Le gouverneur, rouage central de l’Etat moderne
Loin d’être un obstacle à l’affirmation de l’autorité royale ou un frein à la centralisation, le gouverneur entretient une vaste clientèle et est un relais essentiel du roi notamment dans la lutte contre les mouvements contestataires. Bien que premier responsable de l’ordre public en Bourgogne, le gouverneur n’intervient que très rarement dans la police ordinaire qui incombe aux magistrats municipaux et aux commissaires royaux. Mais quand surviennent des évènements graves ou des troubles importants comme la crise frumentaire de 1775 il joue un rôle central. Cet ouvrage participe ainsi à la réflexion entreprise depuis une vingtaine d’années sur la construction de l’Etat moderne. Il montre comment le roi ne fonde pas son pouvoir sur un mouvement centrifuge de concentration des pouvoirs entre ses seules mains et de centralisation des institutions mais plutôt qu’il recherche la coopération et la collaboration des institutions et élites locales. Les Condé sont bien les premiers représentants du roi en Bourgogne. Dans les faits, il est clair que cette grande famille aristocratique usurpe des attributions comme la nomination des magistrats municipaux mais avec l’accord tacite de la monarchie qui y voit un moyen efficace de prévenir les conflits.
Les Condé jouissent d’un pouvoir exceptionnel qui fait d’eux les gouverneurs les plus puissants du royaume. Ils peuvent être considérés comme de véritables administrateurs.

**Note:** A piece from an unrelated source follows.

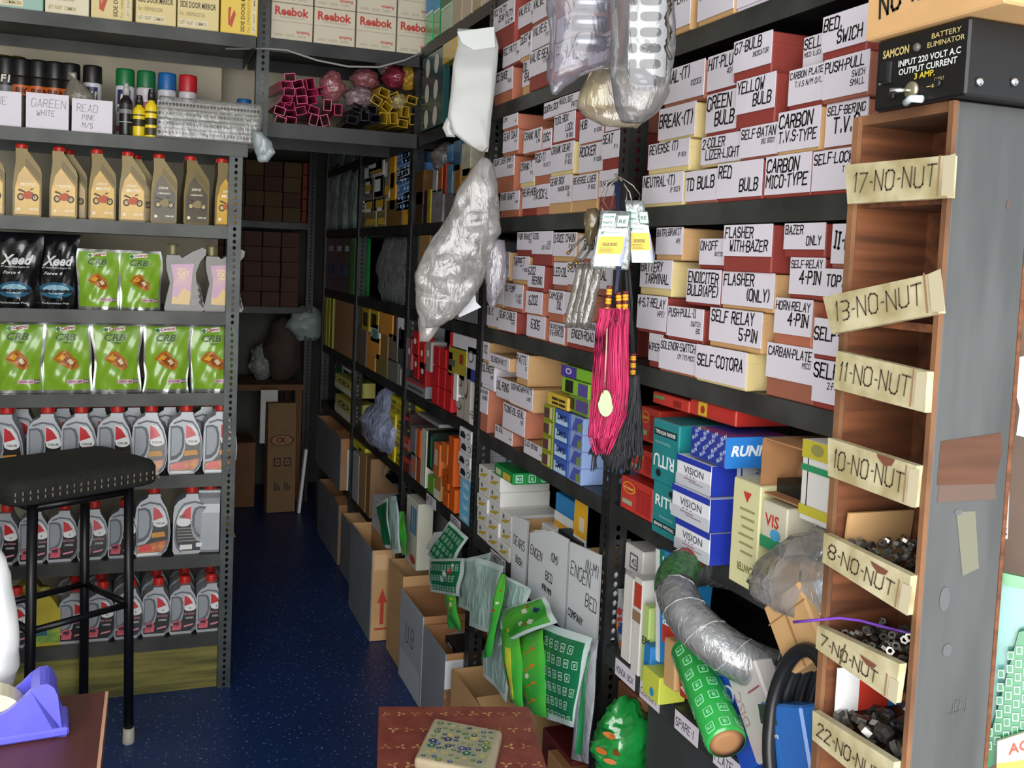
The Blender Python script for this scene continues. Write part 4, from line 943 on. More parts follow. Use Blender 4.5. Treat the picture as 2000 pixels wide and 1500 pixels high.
def blob(name, px, py, yy, rx, rz, ry, tint, label, cat='bag', clear=0.6, cr=0.008, f=34, seed=1, gloss=0.5, m=None, rz_=0):
    """a crumpled, knotted lump of plastic"""
    p = ony(px, py, yy); mb = MB(); R = []
    for k in range(9):
        t = k / 8; s = math.sin(PI * min(1, 0.08 + t * 0.92)) ** 0.6
        R.append((0.1 * rx * math.sin(k * 1.7 + seed), 0, -rz + 2 * rz * t, rx * s, ry * s))
    mb.loft(R, m or film(tint, clear, 0.12, gloss, 0.6, 50), 40, crumple=cr, freq=f, seed=seed, sub=4)
    o = mb.build(name, loc=p, rz=rz_)
    return tag(o, label, cat)
blob('plastic_bag', 648, 168, 3.10, 0.040, 0.050, 0.05, 'b06a72', 'wrinkled pinkish plastic wrap bulging beside the pink tubes', seed=2, clear=0.45)
blob('plastic_bag', 700, 190, 3.12, 0.050, 0.036, 0.05, 'a58c90', 'clear wrap twisted over the black tubes', seed=3, clear=0.5)
blob('plastic_bag', 712, 155, 3.16, 0.048, 0.036, 0.06, '9a5c60', 'maroon plastic bundle with twisted end behind the black tubes', seed=4, clear=0.3)
blob('plastic_bag', 752, 122, 3.18, 0.030, 0.040, 0.05, '9d8f90', 'greyish plastic bag at the top of the heap on the bridge shelf', seed=5)
blob('plastic_bag', 770, 150, 3.16, 0.040, 0.040, 0.06, '8c3040', 'dark red plastic bundle near the top of the heap', seed=6, clear=0.2)
blob('plastic_bag', 797, 150, 3.15, 0.032, 0.045, 0.05, 'b8923a', 'amber plastic bundle against the right upright', seed=7, clear=0.25)
blob('plastic_bag', 778, 198, 3.08, 0.028, 0.026, 0.03, 'd8c890', 'clear wrap glinting over the amber tubes', seed=8, clear=0.6)
mb = MB(); P = [ony(x, y, 3.02) for x, y in ((440, 95), (520, 95), (560, 98), (620, 118), (680, 130), (740, 131), (790, 118), (830, 100))]
mb.tube([P[0]] + P[1:], 0.0032, mat('8b8d8b', 0.5), 8); o = mb.build('cable'); tag(o, 'thin grey cable sagging in front of the bridge shelf', 'cable')

# ------------------------------------------------------------------ dark rear of the shop
def plain_carton(name, x0, x1, y0, y1, z0, z1, m, label, cat='carton', group=None, marks=None, rz=0, bev=0.002):
    mb = MB(); w, d, h = x1 - x0, y1 - y0, z1 - z0
    mb.box(-w / 2, w / 2, 0, d, 0, h, m); o = mb.build(name, bevel=bev, loc=((x0 + x1) / 2, y0, z0), rz=rz)
    if marks:
        l = MB(); marks(l, w, h, front(0, 0, -0.0008)); l.build('print', o)
    return tag(o, label, cat, group)
DB = [mat('5c4a2e', 0.8, var=0.25, scale=12), mat('63502f', 0.8, var=0.25, scale=12), mat('55382c', 0.8, var=0.25, scale=12)]
for zi, (zb, n_rows) in enumerate(((1.44, 4), (1.01, 5))):
    for r in range(n_rows):
        for c in range(5):
            if zi == 0 and r == 3 and c == 0: continue
            x0 = 0.30 + c * 0.093 + rnd.uniform(0, 0.004); z0 = zb + 0.0005 + r * 0.076
            o = plain_carton('dusty_carton', x0, x0 + 0.089, 5.01 + rnd.uniform(0, 0.015), 5.2, z0, z0 + 0.0745, DB[rnd.randrange(3)] if zi == 0 else DB[2], ('dusty yellow-brown carton stacked on the upper rear shelf' if zi == 0 else 'dusty red-brown carton stacked on the lower rear shelf'),
                             group='dusty cartons on the upper rear shelf' if zi == 0 else 'dusty cartons on the lower rear shelf')
for r in range(5):
    z0 = 1.4405 + r * 0.062; plain_carton('red_carton', 0.775, 0.799, 5.05, 5.25, z0, z0 + 0.06, mat('7c2a22', 0.7), 'narrow dark red carton at the end of the upper rear shelf', group='narrow red cartons at the end of the rear shelf')
def table():
    e = empty('work_table', 'dark wooden table in the rear corner, heaped with bags', 'table')
    mb = MB(); mb.box(0.32, 0.80, 4.98, 5.40, 0.585, 0.615, KRAFTD); mb.build('table_top', e)
    for x in (0.34, 0.76):
        for y in (5.0, 5.36): mb = MB(); mb.box(x, x + 0.035, y, y + 0.035, 0, 0.585, KRAFTD); mb.build('leg', e)
table()
blob('sack', 552, 715, 5.15, 0.10, 0.17, 0.10, '4a3c35', 'brown sack standing on the rear table', 'sack', m=mat('4f4138', 0.8, var=0.2, scale=10), cr=0.012, f=14, seed=11).location.z = 0.785
blob('plastic_bag', 600, 645, 5.05, 0.105, 0.095, 0.08, 'a9b9b4', 'pale grey-green plastic sack lying on top of the brown sack', m=mat('9aa8a4', 0.45), cr=0.012, f=16, seed=12).location.z = 0.93
blob('plastic_bag', 510, 710, 5.2, 0.06, 0.10, 0.08, '8f9a93', 'crumpled white plastic on the rear table, left of the sack', m=mat('8d958f', 0.5), cr=0.02, f=22, seed=13).location.z = 0.71
plain_carton('white_board', 0.575, 0.66, 4.9, 4.912, 0.33, 0.60, mat('d9d9d2', 0.5, var=0.15, scale=6), 'white board propped under the rear table', 'board', rz=0)
def ck_marks(l, w, h, M):
    K = mat('3c2c1e', 0.7)
    for r_, m_ in ((1.0, K), (0.86, KRAFT)): disc(l, 0.0, h * 0.66, w * 0.42 * r_, h * 0.05 * r_, m_, off(M, 0.0003 * (2 - r_)), 24)
    printed(l, 'CK', -w * 0.2, h * 0.64, h * 0.045, K, off(M, 0.001), 0.03)
    for x in (-0.28, 0.08):
        rect(l, w * x, w * (x + 0.25), h * 0.42, h * 0.50, K, M); rect(l, w * (x + .05), w * (x + 0.2), h * 0.435, h * 0.485, KRAFT, off(M, 0.0004)); rect(l, w * (x + .09), w * (x + 0.16), h * 0.45, h * 0.47, K, off(M, 0.0008))
        for k in range(3): rect(l, w * (x + 0.02 + k * 0.08), w * (x + 0.07 + k * 0.08), h * 0.2, h * 0.28 - 0.01 * k, K, M)
o = plain_carton('tall_carton', 0.605, 0.745, 4.80, 4.89, 0.002, 0.545, mat('8a6d4a', 0.8, var=0.18, scale=8), 'tall kraft carton with oval mark leaning at the end of the passage', marks=ck_marks, rz=0.0); o.rotation_euler = (-0.05, 0, 0.05)
o = plain_carton('white_strip', 0.752, 0.766, 4.76, 4.80, 0.002, 0.32, WHITE, 'thin white strip leaning on the tall kraft carton', 'strip'); o.rotation_euler = (-0.08, 0.10, 0)
plain_carton('low_carton', 0.40, 0.56, 4.93, 5.2, 0.002, 0.33, KRAFTD, 'brown carton in the dark under the rear table')
o = plain_carton('broom_handle', 0.40, 0.425, 4.4, 4.43, 0.002, 0.17, mat('a08a24', 0.6), 'small yellow plastic scoop low beside the punched post', 'scoop'); o.rotation_euler = (0, -0.35, 0); o.name = 'scoop'

# ------------------------------------------------------------------ goods deeper along the right-hand shelving
def goods(name, xl, xr, yt, yb, code, label, cat='carton', o=0.0, d=0.16, level=None, marks=None, group=None, bev=0.0018, side=None, m=None):
    """box-shaped goods measured by the photo: left/right edge, top and bottom at the left edge, on the shelf front"""
    X = XR - o
    a = onx(xl, yt, X); b = onx(xl, yb, X); c = onx(xr, yt, X); z0 = b.z if level is None else level + 0.0005
    bay = max(i for i in range(5) if PY[i] < (a.y + c.y) / 2); a.y = min(a.y, PY[bay + 1] - 0.003); c.y = max(c.y, PY[bay] + 0.039) if o < 0.02 else c.y
    a.z = min([a.z] + [L_ - 0.036 for L_ in LV if L_ > z0 + 0.02]); w = max(0.008, a.y - c.y); h = max(0.01, a.z - z0)
    mm = m or mat(code, 0.5, var=0.08, scale=16)
    mb = MB(); mb.box(-w / 2, w / 2, 0, d, 0, h, mm); ob = mb.build(name, bevel=bev, loc=(X, (a.y + c.y) / 2, z0), rz=-PI / 2)
    l = MB()
    if marks: marks(l, w, h, front(0, 0, -0.0008))
    if side: side(l, d, h, frame((w / 2 + 0.0008, 0, 0), (0, 1, 0), (0, 0, 1)))
    if l.f: l.build('print', ob)
    return tag(ob, label, cat, group)
def band(col, v0, v1, u0=-0.5, u1=0.5):
    return lambda l, w, h, M: rect(l, u0 * w, u1 * w, v0 * h, v1 * h, mat(col, 0.4), M)
def multi(*fs):
    def f(l, w, h, M):
        for k, g in enumerate(fs): g(l, w, h, off(M, 0.0003 * k))
    return f
def words(t, u, v, hh, col, wd=None, bold=0.02, shear=0.0):
    return lambda l, w, h, M: printed(l, t, u * w, v * h, hh * h, mat(col, 0.4), M, bold, shear, width=wd * w if wd else None)
def spot(col, u, v, ru, rv):
    return lambda l, w, h, M: disc(l, u * w, v * h, ru * w, rv * h, mat(col, 0.4), M, 18)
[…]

Convaincant, Stéphane Pannekoucke argumente avec une clarté rare et un sens louable de la pédagogie (au sens noble du terme). Il réussit la gageure de rendre accessible les arcanes souvent confus de l’administration monarchique. L’ouvrage est complété par une série d’annexes utiles (ex. structure des revenus fixes du gouvernement de Bourgogne, dépenses pour la tenue des états de 1769, commandants de Bourgogne au XVIIIème siècle). Un beau travail.